QS s’est aussi rallié à la campagne de soutien de l’élite dirigeante envers l’assaut génocidaire mené par le régime israélien de Netanyahou afin d’exterminer le peuple palestinien. Lorsqu’un député solidaire a osé dénoncer la complicité de l’establishment politique québécoise dans le génocide à Gaza, Ghazal et la direction de QS lui ont dit de se taire et ont exigé de lui qu’il s’excuse publiquement.

Il faut bâtir un mouvement politique indépendant de la classe ouvrière

QS suit ici le même parcours que SYRIZA en Grèce, PODEMOS en Espagne ou encore Die Linke en Allemagne, des partis que QS appelle ses «cousins». Malgré leurs prétentions de «gauche», une fois au pouvoir ces partis ont imposé des programmes d’austérité sauvage contre les travailleurs, attaqué les migrants fuyant la guerre et avancé les intérêts prédateurs de l’impérialisme européen. Au pouvoir, QS ne serait pas moins impitoyable envers les travailleurs que ses prédécesseurs libéraux, péquistes et caquistes.

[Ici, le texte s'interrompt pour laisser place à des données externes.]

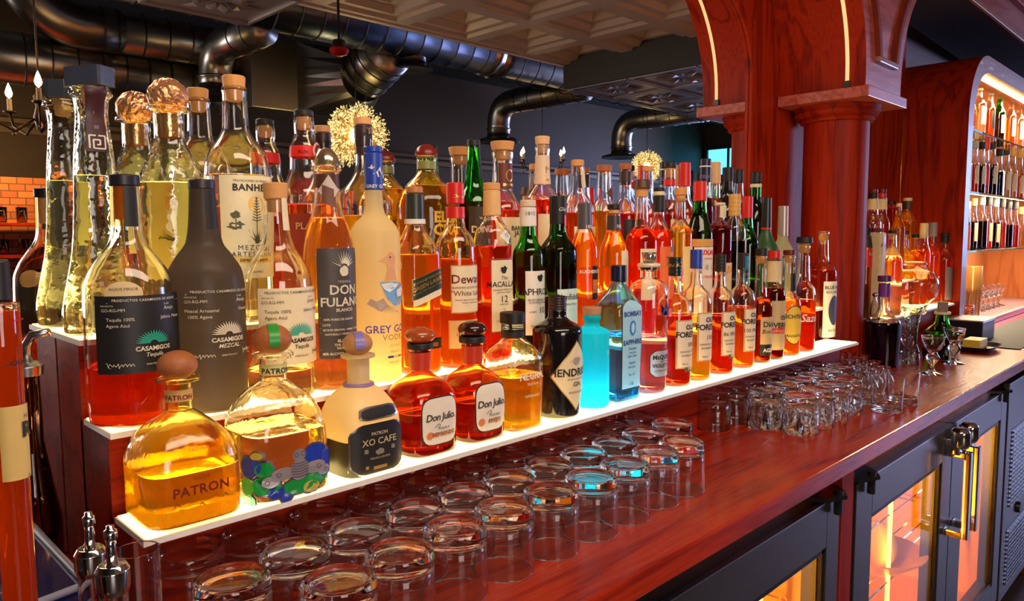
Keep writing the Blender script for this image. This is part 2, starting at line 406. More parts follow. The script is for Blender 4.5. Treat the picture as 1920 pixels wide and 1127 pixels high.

La classe ouvrière doit rejeter l’agitation patriotique du fleurdelisé par l’establishment politique québécois, tout comme les travailleurs dans tout le Canada doivent rejeter le nationalisme canadien, l’arme idéologique des sections fédéralistes de l’élite financière et patronale. Les travailleurs québécois et canadiens font face aux mêmes enjeux fondamentaux que les travailleurs aux États-Unis, en Europe et internationalement: attaques contre les salaires, les conditions de vie et les services publics; élimination des droits démocratiques; montée des forces d’extrême-droite; risques d’une guerre nucléaire mondiale; pandémies et réchauffement climatique.

La classe ouvrière doit se préparer aux féroces luttes de classes à l’horizon en bâtissant un mouvement politique indépendant qui unira les travailleurs au-delà des frontières nationales dans une lutte pour le pouvoir ouvrier et le socialisme. Voilà le programme pour lequel lutte le Parti de l’égalité socialiste, en tant que section canadienne du Comité international de la Quatrième Internationale, le mouvement trotskyste mondial.